## Exercise task
Copy the lines from the start of the records below through the line containing "R = math.radians", both included, and leave out the pictures.

## Given information
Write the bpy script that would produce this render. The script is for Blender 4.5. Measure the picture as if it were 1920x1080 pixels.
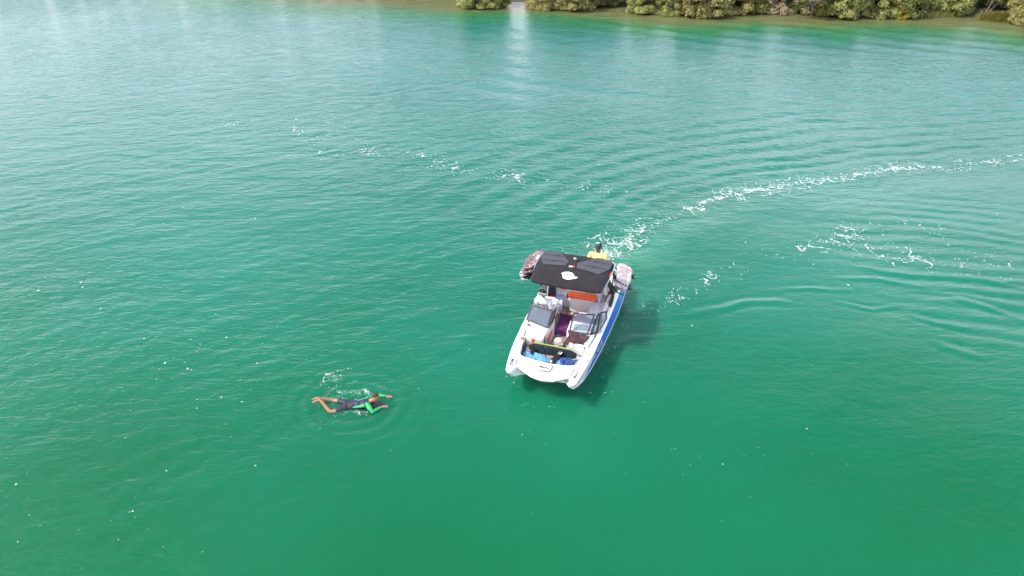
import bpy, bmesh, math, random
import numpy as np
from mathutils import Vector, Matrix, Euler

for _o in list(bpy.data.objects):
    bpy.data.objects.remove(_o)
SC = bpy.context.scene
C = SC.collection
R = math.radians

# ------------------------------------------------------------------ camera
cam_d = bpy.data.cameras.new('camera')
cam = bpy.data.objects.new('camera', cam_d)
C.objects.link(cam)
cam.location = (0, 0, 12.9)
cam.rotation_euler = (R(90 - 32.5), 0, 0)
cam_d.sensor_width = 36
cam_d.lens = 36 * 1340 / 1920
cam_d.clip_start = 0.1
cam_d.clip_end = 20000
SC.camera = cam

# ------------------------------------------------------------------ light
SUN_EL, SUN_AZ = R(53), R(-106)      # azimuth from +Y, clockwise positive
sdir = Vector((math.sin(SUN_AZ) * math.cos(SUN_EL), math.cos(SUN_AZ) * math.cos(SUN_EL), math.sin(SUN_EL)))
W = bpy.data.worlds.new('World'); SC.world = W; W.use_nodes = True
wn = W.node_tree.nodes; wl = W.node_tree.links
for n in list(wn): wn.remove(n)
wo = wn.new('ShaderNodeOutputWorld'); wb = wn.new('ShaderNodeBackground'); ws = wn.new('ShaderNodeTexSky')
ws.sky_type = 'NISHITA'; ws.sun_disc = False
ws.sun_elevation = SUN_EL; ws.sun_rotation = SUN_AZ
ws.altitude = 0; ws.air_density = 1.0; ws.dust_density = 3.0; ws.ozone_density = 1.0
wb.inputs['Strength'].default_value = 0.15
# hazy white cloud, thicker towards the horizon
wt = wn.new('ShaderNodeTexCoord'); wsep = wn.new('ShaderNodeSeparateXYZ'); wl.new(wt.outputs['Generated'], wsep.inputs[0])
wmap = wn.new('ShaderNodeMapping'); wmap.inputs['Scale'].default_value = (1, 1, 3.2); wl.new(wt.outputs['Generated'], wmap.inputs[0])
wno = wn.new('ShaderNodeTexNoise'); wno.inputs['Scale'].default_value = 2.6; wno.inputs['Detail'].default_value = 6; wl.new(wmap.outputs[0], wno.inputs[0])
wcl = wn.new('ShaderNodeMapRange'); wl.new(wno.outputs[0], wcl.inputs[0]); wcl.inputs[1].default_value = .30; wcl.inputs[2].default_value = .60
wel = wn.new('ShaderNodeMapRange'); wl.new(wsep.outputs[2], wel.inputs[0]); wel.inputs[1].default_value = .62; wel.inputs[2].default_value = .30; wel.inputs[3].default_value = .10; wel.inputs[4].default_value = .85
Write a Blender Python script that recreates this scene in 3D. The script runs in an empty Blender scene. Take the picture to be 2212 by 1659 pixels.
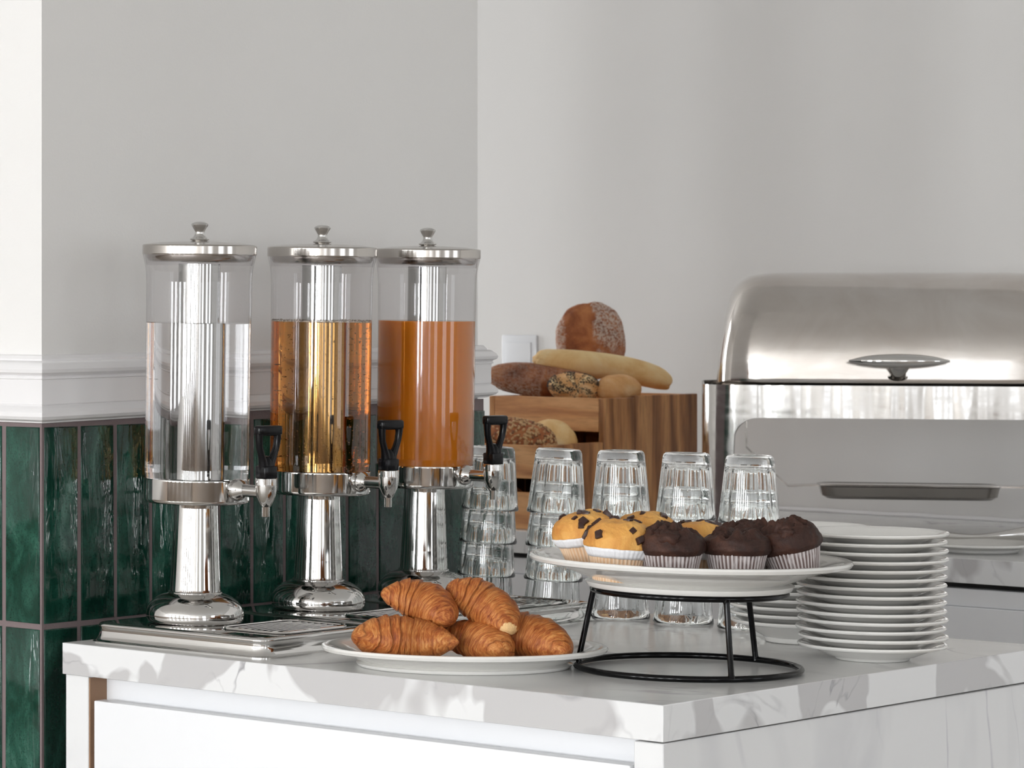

## Task result
Write the bpy script that would produce this render. The script is for Blender 4.5. Measure the picture as if it were 1920x1080 pixels.
import bpy, bmesh, math, random
import numpy as np
from mathutils import Vector, Matrix, Euler

for _o in list(bpy.data.objects):
    bpy.data.objects.remove(_o)
SC = bpy.context.scene
C = SC.collection
R = math.radians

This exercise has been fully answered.